Ya sean las instituciones, el periodismo o la justicia, todo lo que no se subordine, debe ser desmantelado o humillado. El problema no es sólo lo que hacen, sino lo que normalizan; lo que erosionan, lo que rompen sin que nadie repare.
Ahí está la paradoja, mientras Trump pierde apoyo por sus excesos autoritarios, Sheinbaum lo gana. Mientras la sociedad estadounidense activa sus defensas institucionales, y muestra su enojo en las encuestas de percepción, la sociedad mexicana parece no enterarse de la perdida de equilibrios democráticos y los aplaude.
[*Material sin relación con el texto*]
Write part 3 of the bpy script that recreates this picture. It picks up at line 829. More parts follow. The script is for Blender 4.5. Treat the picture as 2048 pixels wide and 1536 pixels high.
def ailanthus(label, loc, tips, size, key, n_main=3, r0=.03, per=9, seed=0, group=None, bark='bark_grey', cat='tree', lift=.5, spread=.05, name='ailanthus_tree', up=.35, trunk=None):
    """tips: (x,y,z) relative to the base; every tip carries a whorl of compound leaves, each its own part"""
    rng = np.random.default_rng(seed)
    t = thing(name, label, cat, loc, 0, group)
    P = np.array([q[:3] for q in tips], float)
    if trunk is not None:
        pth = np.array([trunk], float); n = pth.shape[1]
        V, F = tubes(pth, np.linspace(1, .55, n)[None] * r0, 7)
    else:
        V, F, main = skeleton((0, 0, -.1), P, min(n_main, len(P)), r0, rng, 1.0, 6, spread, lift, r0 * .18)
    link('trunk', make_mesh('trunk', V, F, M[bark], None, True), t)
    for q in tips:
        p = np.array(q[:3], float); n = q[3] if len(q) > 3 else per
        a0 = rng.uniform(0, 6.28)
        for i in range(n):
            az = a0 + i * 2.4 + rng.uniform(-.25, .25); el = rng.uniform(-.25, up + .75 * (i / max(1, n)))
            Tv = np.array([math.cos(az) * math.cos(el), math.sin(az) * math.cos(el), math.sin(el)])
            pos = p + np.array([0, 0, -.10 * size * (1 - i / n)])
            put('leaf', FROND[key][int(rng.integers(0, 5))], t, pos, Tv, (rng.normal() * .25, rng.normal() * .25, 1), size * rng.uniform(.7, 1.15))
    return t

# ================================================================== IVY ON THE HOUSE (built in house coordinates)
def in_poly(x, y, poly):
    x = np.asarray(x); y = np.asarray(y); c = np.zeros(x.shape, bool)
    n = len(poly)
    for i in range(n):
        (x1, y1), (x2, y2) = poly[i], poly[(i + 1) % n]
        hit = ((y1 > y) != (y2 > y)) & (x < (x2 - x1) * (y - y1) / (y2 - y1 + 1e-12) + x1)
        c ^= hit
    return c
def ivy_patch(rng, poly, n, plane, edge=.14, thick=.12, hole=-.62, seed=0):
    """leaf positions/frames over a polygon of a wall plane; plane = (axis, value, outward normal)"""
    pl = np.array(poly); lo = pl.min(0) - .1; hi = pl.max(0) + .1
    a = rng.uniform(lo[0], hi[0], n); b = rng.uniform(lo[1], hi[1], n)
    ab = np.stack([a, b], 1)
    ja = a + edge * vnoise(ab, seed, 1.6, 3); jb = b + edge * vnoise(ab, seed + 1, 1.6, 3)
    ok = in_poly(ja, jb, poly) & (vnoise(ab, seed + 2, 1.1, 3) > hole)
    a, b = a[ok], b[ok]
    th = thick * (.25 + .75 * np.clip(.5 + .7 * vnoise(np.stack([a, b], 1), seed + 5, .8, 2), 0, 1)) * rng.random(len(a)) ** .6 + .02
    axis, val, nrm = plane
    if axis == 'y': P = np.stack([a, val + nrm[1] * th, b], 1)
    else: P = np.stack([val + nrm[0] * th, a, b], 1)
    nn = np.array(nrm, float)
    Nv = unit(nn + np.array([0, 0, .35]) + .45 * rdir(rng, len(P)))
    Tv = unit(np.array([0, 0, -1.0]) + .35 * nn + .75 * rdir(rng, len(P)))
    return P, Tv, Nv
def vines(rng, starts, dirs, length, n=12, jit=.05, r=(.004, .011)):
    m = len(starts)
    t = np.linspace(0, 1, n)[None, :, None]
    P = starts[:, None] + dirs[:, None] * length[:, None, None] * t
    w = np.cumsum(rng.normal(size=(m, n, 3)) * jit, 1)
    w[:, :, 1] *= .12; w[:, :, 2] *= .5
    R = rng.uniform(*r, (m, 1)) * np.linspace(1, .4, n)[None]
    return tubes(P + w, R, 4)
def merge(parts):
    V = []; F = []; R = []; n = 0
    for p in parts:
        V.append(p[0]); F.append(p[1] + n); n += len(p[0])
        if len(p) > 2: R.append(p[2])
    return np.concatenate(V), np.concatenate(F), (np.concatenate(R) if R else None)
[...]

El líder que desprecia las reglas es castigado en una democracia más viva; la líder que hace lo mismo es premiada por una democracia más débil.
No se trata de ideología, sino de una erosión compartida de la cultura democrática. Este deterioro institucional no es nuevo ni exclusivo de Sheinbaum y Trump. La politóloga Nancy Bermeo ha advertido que “las democracias rara vez mueren por golpes de Estado; mueren desde dentro, en manos de líderes electos que gradualmente erosionan los contrapesos mientras mantienen una fachada legal”. Así ocurrió en Hungría con Viktor Orbán y en Venezuela con Hugo Chávez, regímenes que nacieron en las urnas y se consolidaron destruyendo las reglas del juego.
En todos los casos, las consecuencias son profundas: pérdida de libertades, anulación del debate público, debilitamiento de la cultura cívica y, sobre todo, ciudadanos cada vez más indefensos ante un poder sin frenos. Dos liderazgos que presumen representar causas opuestas terminan pareciéndose demasiado. El autoritarismo no tiene una sola máscara, adopta muchas, pero huele igual de mal.